Потом была проблема экуменизма: как нам относиться к протестантам. В отличие от московского семинара, где большей частью вставала проблема патриотизма и православия, у нас было гораздо меньше патриотов, я была скорее западником. Хоть я и любила Россию, но об этом как бы не знала. Я всей душой была германофилка. Эта проблема вставала, и её тоже решали неоднозначно, потому что баптистов Кривулин, например, терпеть не мог. Они простые, они всегда нас терпели, — что курят, что некоторые пьяненькие сидели. То есть, им, бедным, приходилось от нас ужасно претерпевать. Иконы кругом они не могли видеть совсем. Но всё равно какой-нибудь брат в конце всего сборища вставал на колени и говорил: «А теперь, братья, произнесем „Отче наш“». И тут все смирялись, все на колени падали и «Отче наш» произносили. Бывали у нас, естественно, католики тоже скрытые. Отец Евгений Гейнрихс сидел, который сейчас католический священник где-то в Петрозаводске. Голландец Тео Ван Дер Форт ходил, которого потом арестовали.
Приезжал Сандр Рига. С ним было удивительно симпатично, он очень светлая фигура, не было никаких споров, напрягов. Потому что он был именно открытым для всех и любил всех. При этом абсолютно бескомпромиссный, светлый, чистый. И мы отдельно с ним читали Священное Писание, и каждый давал комментарии к какому-то отрывочку. Когда я узнала, что его арестовали и посадили в самую страшную психушку, я, честное слово, думала, что он там не вынесет. Я уж, конечно, на Западе старалась о нем говорить, и много там говорила. Столько уколов, шоков пережить, — это никто не вынесет. Господь, значит, хранил.
Психушки я посещала каждое воскресенье, там кто-то из наших сидел, — это же было самое страшное. Там мы находили монахов, которые спасались Иисусовой молитвой. И нам удавалось иной раз даже и вытащить человека из психушки.
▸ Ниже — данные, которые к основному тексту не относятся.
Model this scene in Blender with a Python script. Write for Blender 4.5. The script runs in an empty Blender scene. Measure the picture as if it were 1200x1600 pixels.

Когда я уже была на Западе, мы много о них писали. Оливье Клеман очень помогал. Мы с ним носили в наши посольства списки, кого посадили за христианство в России — в психушку или в тюрьму. Потом я с Папой Иоанном Павлом встречалась и давала ему тоже списки. А он говорит: «Да, я буду сражаться, буду освобождать». В Ванкувере, когда я выступала на Всемирном конгрессе церквей, я очень подробно говорила. А тогда сидел ещё и отец Глеб Якунин, и Огородников, и Пореш, и была в ссылке Зоя Крахмальникова.
В Европу
Было впечатление, конечно, невероятной радости, хотя весь самолет я проплакала — сидела и рыдала. И не знаю, почему, абсолютно непонятно, но рыдала. И когда мы вышли из самолета, нас встречали, большей частью, феминистки всего мира. Из Австралии, Америки, Африки, Японии — все феминистки мира встречали, наконец то, русских феминисток. Нас на руках буквально пронесли, не дали даже шага ступить. И началось. День и ночь мы должны были давать интервью по поводу положения женщин и вообще русского феминизма. Но поскольку я говорила на языках — на английском и на немецком — хорошо, а другие наши товарищи женщины не говорили, всё на меня свалилось.
Я собирала по 20 человек каждый день, все газеты центральные — «Frankfurter Allgemeine», «Le Monde», «Figaro», вся Америка. И они говорят: «Нам нужно свежее». Я говорю: «Ну потерпите неделю — я вам расскажу подробно» — «Какое неделю? Нам нужно немедленно». У меня кровь в глаза уже течет. В общем, я не успела ничего и увидеть-то. Меня посадили в квартиру нашего старого приятеля Руткевича, там жило 30 человек, и даже больше, он такой добрый, что всех пускал. И нас в этой квартире буквально насиловали. Главное, что всё одно и то же: «Вот расскажите, как русская женщина страдает, как народ голодает…»
Неприятно было говорить. Видно, была у них задача покритиковать. А мы же большей частью не критикой занимались, мы хотели жить как христиане. Мы хотели любить, а не критиковать. Ну потом мы разделили роли — я уже говорила о Церкви и женщине, о монастырях, положительное только говорила. Юля говорила о войне в Афганистане, а Наташа Малаховская — о бытовых условиях, как у неё потолок падает, вода протекает, и это как раз больше всего впечатляло.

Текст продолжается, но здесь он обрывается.